Obama pulls page from Bill Clinton’s manual
When President Obama on Tuesday called on Congress to pass an
election-year to-do list, his modest proposal included a string of
narrowly tailored issues aimed at targeting specific demographics from
small-business owners to troops returning home from war.
The proposal — which included eliminating tax incentives for companies that outsource jobs to creating a Veterans Job Corps — spoke to the president’s strategy of catering to the middle class.
{mosads}It’s a strategy the president has increasingly employed in the lead up-to the November election.

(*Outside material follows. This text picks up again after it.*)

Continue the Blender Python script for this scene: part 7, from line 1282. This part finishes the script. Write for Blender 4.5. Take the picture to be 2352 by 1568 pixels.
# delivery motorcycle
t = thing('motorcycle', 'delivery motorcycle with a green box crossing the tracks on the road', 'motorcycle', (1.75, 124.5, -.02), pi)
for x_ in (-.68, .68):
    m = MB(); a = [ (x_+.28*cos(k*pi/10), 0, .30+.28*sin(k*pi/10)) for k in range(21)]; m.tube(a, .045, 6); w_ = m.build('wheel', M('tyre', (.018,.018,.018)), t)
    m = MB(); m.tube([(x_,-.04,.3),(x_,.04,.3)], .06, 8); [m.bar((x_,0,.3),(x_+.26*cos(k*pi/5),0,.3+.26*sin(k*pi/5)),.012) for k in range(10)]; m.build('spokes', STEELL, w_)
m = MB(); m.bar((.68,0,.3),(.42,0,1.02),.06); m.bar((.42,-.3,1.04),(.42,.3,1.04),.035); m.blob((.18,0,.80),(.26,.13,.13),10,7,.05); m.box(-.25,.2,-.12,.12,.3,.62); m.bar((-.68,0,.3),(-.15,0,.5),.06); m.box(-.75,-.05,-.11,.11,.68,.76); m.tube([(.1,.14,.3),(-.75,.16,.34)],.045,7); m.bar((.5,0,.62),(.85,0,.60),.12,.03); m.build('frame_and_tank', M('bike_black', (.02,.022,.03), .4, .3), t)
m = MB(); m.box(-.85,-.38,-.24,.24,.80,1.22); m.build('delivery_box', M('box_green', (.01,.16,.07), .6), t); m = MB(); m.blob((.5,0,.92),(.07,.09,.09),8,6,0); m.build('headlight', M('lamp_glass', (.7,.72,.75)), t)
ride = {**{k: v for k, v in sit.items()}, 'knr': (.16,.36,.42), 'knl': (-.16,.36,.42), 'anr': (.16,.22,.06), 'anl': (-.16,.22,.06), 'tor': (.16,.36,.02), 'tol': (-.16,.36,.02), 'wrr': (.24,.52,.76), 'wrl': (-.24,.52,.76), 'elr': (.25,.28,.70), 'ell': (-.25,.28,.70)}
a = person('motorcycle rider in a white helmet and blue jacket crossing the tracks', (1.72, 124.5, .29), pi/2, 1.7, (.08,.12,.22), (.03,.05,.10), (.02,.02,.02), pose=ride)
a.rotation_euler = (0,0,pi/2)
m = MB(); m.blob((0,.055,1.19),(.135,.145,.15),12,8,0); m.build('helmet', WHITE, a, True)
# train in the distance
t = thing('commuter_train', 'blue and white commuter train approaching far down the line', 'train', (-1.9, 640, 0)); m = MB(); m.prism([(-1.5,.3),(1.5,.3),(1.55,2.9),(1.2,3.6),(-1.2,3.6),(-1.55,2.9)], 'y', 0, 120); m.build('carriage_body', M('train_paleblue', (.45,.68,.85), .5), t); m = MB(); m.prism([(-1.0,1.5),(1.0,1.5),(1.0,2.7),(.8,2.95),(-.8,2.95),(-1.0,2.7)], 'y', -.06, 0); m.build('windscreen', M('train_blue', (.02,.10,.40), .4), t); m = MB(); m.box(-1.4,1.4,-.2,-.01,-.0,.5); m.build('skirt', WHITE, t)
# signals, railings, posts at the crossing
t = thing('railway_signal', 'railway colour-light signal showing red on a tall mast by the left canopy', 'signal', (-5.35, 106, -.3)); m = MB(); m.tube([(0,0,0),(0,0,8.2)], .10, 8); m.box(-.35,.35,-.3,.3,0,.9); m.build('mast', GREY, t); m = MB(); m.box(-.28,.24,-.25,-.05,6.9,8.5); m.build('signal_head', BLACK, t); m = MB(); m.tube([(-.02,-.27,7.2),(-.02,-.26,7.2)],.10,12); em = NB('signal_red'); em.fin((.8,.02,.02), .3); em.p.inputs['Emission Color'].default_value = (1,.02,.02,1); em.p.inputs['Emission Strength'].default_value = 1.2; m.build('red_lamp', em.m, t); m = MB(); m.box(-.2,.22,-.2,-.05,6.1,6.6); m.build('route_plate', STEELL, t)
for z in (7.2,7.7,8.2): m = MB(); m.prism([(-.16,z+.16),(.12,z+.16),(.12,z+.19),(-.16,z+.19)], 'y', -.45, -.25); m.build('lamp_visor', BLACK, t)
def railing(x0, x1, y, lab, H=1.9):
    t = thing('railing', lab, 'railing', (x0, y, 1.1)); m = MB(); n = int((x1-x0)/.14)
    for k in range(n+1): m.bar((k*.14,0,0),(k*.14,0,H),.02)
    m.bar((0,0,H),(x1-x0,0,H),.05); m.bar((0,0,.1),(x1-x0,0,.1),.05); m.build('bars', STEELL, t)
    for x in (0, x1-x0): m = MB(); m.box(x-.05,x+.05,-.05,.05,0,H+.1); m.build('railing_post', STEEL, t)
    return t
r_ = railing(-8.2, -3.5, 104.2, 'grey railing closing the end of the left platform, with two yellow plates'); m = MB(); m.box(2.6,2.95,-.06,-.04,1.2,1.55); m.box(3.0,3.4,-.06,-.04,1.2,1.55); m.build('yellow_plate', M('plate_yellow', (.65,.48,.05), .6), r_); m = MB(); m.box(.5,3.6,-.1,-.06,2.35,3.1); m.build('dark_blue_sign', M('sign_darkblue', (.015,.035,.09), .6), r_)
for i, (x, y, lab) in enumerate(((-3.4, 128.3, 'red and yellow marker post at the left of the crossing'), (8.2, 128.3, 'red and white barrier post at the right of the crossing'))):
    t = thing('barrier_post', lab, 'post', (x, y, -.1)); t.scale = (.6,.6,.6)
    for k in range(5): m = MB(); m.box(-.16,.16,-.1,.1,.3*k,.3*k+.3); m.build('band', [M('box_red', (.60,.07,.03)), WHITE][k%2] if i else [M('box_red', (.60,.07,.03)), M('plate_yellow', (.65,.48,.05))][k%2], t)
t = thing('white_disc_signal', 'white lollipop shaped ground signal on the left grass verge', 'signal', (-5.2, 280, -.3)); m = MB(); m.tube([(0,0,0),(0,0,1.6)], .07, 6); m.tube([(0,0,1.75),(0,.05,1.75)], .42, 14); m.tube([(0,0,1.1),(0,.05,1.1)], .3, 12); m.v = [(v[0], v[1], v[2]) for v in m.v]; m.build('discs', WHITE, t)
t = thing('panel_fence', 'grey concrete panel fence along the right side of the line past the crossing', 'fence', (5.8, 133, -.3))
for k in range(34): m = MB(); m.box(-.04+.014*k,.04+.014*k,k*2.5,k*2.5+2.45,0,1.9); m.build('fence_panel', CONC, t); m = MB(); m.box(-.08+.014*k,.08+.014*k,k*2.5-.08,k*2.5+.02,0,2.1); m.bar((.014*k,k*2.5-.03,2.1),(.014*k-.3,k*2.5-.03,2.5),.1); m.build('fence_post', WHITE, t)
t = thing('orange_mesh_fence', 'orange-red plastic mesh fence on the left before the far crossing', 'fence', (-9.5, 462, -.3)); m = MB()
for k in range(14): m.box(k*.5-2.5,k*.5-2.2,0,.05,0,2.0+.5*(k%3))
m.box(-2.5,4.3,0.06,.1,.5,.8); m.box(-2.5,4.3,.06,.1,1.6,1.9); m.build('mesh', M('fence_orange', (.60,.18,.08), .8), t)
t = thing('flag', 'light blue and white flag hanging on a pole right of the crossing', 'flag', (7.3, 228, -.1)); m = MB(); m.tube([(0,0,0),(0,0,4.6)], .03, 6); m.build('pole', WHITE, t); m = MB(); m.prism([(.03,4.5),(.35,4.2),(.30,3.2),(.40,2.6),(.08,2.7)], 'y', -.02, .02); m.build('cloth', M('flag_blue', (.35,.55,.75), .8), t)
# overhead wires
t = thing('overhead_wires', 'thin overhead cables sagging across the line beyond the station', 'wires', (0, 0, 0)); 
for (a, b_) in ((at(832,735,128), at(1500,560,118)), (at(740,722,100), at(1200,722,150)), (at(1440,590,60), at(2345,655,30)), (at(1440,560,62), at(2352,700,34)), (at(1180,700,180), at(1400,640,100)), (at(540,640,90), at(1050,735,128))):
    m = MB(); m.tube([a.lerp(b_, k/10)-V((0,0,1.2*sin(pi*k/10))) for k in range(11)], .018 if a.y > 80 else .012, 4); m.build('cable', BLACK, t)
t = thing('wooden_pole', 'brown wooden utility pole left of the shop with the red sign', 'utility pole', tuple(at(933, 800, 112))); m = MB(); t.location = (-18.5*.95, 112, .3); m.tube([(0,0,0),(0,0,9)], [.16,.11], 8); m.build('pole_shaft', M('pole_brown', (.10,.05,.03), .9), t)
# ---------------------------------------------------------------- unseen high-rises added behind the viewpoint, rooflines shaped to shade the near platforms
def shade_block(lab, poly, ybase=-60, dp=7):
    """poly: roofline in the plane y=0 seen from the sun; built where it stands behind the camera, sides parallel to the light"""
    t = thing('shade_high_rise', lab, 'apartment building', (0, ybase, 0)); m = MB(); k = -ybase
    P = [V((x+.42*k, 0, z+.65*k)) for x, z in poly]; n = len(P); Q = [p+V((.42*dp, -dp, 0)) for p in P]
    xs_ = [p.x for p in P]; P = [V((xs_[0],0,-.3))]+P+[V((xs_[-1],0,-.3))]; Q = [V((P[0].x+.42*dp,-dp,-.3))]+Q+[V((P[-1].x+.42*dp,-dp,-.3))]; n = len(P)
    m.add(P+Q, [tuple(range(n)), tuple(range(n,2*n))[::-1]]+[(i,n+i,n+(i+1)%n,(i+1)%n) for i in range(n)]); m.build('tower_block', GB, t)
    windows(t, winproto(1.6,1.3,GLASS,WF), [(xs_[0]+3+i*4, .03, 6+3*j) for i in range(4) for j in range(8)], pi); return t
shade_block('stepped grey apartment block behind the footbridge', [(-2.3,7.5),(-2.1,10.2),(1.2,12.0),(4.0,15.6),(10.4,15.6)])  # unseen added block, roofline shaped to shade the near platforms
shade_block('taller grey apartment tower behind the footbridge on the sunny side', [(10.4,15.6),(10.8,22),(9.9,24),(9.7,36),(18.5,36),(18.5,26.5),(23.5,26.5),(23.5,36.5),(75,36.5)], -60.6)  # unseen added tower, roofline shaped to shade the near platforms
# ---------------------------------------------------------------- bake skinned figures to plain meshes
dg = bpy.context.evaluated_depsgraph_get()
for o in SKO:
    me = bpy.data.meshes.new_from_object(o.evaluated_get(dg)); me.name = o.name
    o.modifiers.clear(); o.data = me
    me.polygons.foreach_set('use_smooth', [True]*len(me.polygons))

Obama hasn’t spent much time highlighting the healthcare and economic stimulus laws, two of the biggest legislative achievements of his term, which remain unpopular with many voters. Instead, he has focused much of his energy on smaller issues like student loans and tax credits for companies that invest in clean energy.
It’s a strategy reminiscent of Bill Clinton’s support for school uniforms and midnight basketball programs in 1996, though there’s a difference: Obama’s choices reflect the focus of the campaign on the economy. The president is putting his own touches on the strategy, too, with small-bore items focused on pocketbook issues that reflect the fact that he must run amid an unforgiving economy.
Joe Lockhart, who served as press secretary in the Clinton White House, called it a “pretty smart strategy.”
“In 1996, we laid out some pretty big themes and then used events with smaller, but tangible results that resonated with voters to make the case for reelection,” Lockhart said.
To punctuate his point, Lockhart said the Clinton White House, for example, consistently highlighted that Clinton was tough on crime and that the crime rate was going down.
“The vehicle for that was traveling city to city to stand with the 100,000 new cops on the street, a couple hundred at a time, to remind people that the president put them there,” Lockhart said.
A former White House official who worked in both the Obama and Clinton administrations said Obama is “painting the same picture.”
“It’s the same picture, he’s just using different brush strokes,” the former official said. “But it speaks to the bigger picture of strengthening the middle class.
“If you put all these small pieces together, it equals an entire map of making the middle class stronger,” the official said.
In his speech on Tuesday, Obama mapped out what he called a “handy little to-do list” of items he wants Congress to get done before November. Later this week, during a visit to Nevada, a swing state hit hard by foreclosures — he will ask Congress to pass legislation that could help responsible homeowners refinance their homes.
Tuesday’s speech in Albany came on the heels of other recent speeches, where Obama has touted a student loan extension to prevent loans from doubling — something the president mentioned again on Tuesday. Last month Obama also traveled to Georgia, where he signed an executive order preventing colleges from engaging in deceptive marketing practices on veterans.
“From helping responsible homeowners save an average of $3,000 per year by refinancing their mortgage to ensuring interest rates don’t double on the loans of more than 7 million college students, the president has prioritized specific, tangible policies that will help middle-class families get a fair shot,” said a White House official.
In the beginning of his administration, Obama spoke of lofty ideas and measures like healthcare and the stimulus package. Now some Democratic strategist say Obama is making the issues more tangible by talking about pocketbook issues that would lower interest rates on college or home loans.
“The White House has often been accused of being too lofty and not making it plain,” said Jamal Simmons, a Democratic strategist. “This is part of an effort to make it plain.”
Healthcare was a big idea, “but people didn’t understand how it impacted them,” Simmons said. “Stimulus is another one. They were big ideas, but people didn’t understand what they would get out of it.”
But breaking down the policy issues is an effective strategy because, “There are people you have to convince to vote for you and they need to understand how their lives will be better,” Simmons said.
Republicans say the small-ticket items won’t do much to help the economy.
“Note to President Obama: Finish your own to-do list,” a press release from the Romney campaign on Tuesday said.
“Before he tells Congress what it should do, President Obama should follow through on his own to-do list that he outlined nearly four years ago in Denver,” Andrea Saul, a spokeswoman for the Romney campaign, said in a statement. “After more than three years of liberal policies that have driven up debt and wasteful spending, no amount of to-do lists can hide the fact that the president’s policies have failed to make life better for the millions of Americans who are struggling in the Obama economy.”
At the same time, Brendan Buck, a spokesman for House Speaker John Boehner (R-Ohio), slammed Obama on Twitter for having “reduced his agenda to the size of a post-it-note [sic].”
But Lockhart said the Republican opposition could work in Obama’s favor.
“These events work even better when the Republicans opposed you or were trying to block implementation,” he said. “I think they work because it reminds people of tangible benefits of your policies and what would have happened if the other side won the election.”